Wednesday 18th May 2016 - Life and Times of Jane Austen

JANE AUSTEN was born at the Rectory in Steventon, a little village in north-east Hampshire, on 16th December 1775. She was the seventh child and second daughter of the rector, the Revd George Austen, and his wife Cassandra Leigh. Of her brothers, two were clergymen, one inherited rich estates in Kent and Hampshire from a distant cousin and the two youngest became Admirals in the Royal Navy; her only sister, like Jane herself, never married.

Steventon Rectory was Jane Austen's home for the first 25 years of her life. From here she travelled to Kent to stay with her brother Edward at Godmersham Park near Canterbury, and she also had some shorter holidays in Bath, where her aunt and uncle lived. During the 1790s she wrote the first drafts of Sense and Sensibility, Pride and Prejudice, and Northanger Abbey; her trips to Kent and Bath gave her the local colour for the settings of these last two books.

In 1801 the Revd George Austen retired, and he and his wife, with their two daughters Jane and Cassandra, left Steventon and settled in Bath, taking holidays to West Country seaside resorts, including Lyme Regis in Dorset - this was to give Jane the background for Persuasion.

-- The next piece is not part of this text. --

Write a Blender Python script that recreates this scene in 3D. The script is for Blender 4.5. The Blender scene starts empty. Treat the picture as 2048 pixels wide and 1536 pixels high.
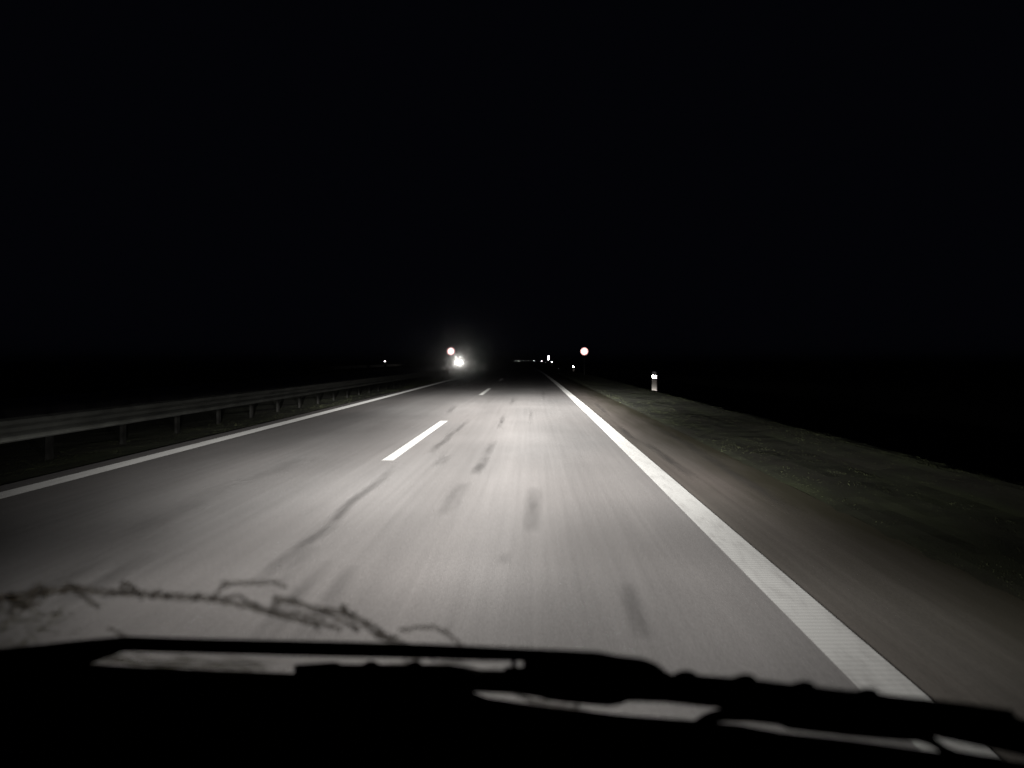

After her father’s death in 1805, Jane moved with her mother and sister first to Southampton, then in 1809 to Chawton, where they had a cottage on one of Edward's Hampshire estates. Here Jane was at leisure to devote herself to writing, and between 1810-1817 she revised her three early novels and wrote another three - Mansfield Park, Emma, and Persuasion. She died in the summer of 1817.

about our lecturer:

Jane Tapley lives in Bath and is the Special Events Organiser at Theatre Royal Bath – frequently interviewing actors, writers and directors, as well as co-hosting events at the Jane Austen Festival and Bath Literature Festival

She is a West Country Tourist Board Registered Blue Badge Guide/lecturer and has acted as a consultant for various productions of Jane Austen's novels as well as cooking period meals for literary groups in her Regency house.

She lectures regularly to theatre going societies, the National Trust, History and Fine Arts groups including NADFAS.